11. Leave encashment is ordinarily a one-time terminal benefit linked to a specific spell of service. Once an employee has retired or resigned and received leave encashment, the leave standing to his credit for that tenure is exhausted, and he cannot ordinarily claim leave encashment again upon a subsequent appointment.
12. A subsequent appointment is generally treated as a fresh engagement, and earned leave accrued under such fresh appointment cannot be encashed, as that would amount to a double benefit.
13. However, an exception arises where the terms and conditions of the subsequent appointment, or the applicable rules or circulars, expressly provide for accrual and encashment of leave during the later tenure. In such cases, the entitlement flows from the new service conditions and not from the earlier service.

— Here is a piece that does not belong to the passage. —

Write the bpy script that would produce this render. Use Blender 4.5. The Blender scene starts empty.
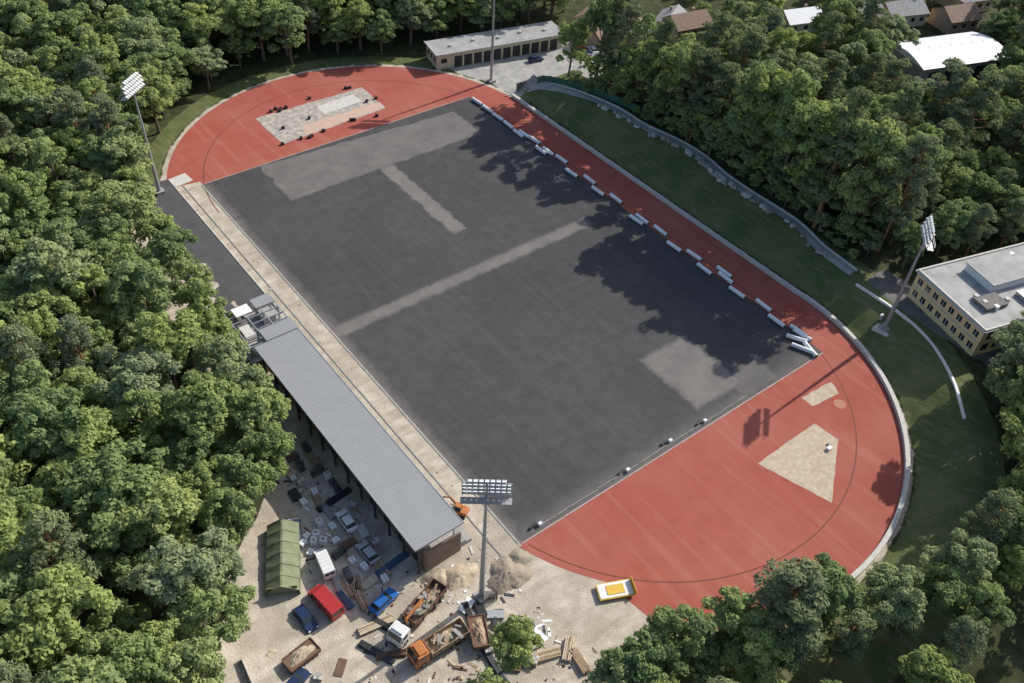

14. The decision relied upon by the learned Additional Advocate General is not applicable to the facts of the present case, as in that case the employee was re-employed in Government service and the terms and conditions of reemployment did not expressly provide for leave encashment.
15. In view of the foregoing discussion, this Court is of the considered view that the petitioner is entitled to leave encashment, as the circular governing the conditions of service specifically provides for the same. Denial of such a benefit is therefore arbitrary and discriminatory. Consequently, the impugned order passed by the third respondent is legally unsustainable.

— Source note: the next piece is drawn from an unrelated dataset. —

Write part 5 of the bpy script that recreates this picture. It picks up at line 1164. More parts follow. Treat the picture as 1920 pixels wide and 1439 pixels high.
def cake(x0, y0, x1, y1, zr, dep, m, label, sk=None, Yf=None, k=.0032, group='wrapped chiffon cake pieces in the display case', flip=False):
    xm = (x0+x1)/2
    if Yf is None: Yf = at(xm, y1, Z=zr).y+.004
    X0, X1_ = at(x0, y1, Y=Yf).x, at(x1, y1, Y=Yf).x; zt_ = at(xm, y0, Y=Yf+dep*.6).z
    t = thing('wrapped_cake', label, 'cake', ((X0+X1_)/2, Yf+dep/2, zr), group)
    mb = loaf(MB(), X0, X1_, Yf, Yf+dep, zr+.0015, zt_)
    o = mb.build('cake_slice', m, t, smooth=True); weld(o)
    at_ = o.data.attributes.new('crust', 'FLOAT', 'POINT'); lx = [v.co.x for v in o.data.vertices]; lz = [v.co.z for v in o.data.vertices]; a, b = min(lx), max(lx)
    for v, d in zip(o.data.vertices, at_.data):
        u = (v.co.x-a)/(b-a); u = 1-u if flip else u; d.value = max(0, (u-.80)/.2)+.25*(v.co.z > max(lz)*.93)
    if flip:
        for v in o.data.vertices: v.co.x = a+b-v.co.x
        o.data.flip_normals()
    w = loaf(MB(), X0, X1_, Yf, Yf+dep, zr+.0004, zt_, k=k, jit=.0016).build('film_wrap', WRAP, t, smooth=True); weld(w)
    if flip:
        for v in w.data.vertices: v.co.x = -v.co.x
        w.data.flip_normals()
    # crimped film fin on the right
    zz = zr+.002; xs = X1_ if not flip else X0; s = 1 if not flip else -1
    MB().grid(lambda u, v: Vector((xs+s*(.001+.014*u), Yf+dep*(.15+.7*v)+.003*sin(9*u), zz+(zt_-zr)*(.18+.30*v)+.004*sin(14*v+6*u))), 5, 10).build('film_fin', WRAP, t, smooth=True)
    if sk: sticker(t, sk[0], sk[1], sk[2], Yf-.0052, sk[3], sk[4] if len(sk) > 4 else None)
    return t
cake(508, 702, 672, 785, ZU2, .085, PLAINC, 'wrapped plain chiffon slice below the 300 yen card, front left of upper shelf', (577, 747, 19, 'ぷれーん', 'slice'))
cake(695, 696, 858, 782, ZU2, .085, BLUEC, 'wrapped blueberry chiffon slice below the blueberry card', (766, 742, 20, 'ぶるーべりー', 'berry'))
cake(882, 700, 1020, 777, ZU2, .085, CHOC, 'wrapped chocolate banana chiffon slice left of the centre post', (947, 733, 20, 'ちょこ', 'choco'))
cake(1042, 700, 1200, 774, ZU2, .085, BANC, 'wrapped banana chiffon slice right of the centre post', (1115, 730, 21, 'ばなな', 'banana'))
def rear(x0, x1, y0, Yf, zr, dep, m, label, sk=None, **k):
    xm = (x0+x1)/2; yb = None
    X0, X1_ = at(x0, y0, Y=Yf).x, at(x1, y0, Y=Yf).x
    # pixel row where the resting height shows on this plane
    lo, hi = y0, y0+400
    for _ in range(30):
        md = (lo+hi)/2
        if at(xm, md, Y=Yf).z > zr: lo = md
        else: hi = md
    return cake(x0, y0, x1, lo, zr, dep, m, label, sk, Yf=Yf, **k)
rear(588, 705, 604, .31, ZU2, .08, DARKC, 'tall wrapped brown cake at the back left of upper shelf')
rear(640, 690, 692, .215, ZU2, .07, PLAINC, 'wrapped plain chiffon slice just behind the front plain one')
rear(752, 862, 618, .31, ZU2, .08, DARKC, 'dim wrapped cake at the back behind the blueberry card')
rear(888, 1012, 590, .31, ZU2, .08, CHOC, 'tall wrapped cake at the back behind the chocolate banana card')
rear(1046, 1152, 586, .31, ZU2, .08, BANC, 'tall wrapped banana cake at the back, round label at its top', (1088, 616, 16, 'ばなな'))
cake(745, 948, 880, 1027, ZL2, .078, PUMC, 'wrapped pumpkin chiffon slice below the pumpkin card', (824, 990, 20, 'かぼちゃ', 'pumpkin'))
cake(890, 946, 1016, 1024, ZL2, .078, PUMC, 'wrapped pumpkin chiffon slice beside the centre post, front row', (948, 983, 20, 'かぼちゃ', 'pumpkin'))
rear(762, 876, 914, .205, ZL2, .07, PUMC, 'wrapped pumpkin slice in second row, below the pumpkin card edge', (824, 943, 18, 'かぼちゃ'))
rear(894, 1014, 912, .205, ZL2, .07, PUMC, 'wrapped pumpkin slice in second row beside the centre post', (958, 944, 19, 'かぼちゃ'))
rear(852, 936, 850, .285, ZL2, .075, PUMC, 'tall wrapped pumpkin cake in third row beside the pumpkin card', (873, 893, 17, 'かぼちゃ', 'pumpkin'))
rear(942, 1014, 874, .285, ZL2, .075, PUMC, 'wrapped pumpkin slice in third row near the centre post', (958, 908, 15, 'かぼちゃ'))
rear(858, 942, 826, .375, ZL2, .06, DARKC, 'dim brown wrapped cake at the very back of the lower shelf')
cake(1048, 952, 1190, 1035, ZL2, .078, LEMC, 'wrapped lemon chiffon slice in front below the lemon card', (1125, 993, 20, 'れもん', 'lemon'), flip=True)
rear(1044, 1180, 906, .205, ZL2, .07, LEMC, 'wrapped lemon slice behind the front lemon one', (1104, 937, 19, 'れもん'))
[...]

16. Accordingly, the following order is passed:
(i) The writ petition is allowed.
(ii) The impugned order dated 03.09.2015 passed by the third respondent is hereby set aside.
(iii) The third respondent is directed to disburse the petitioner’s Earned Leave benefits for 236 days within a period of six (6) weeks from the date of receipt of a copy of this order.
(iv) In the event of failure to disburse the Earned Leave benefits within the stipulated period, the respondents shall pay interest at the rate of 6% per annum from the date of expiry of the six-week period till the date of actual payment.
(v) There shall be no order as to costs.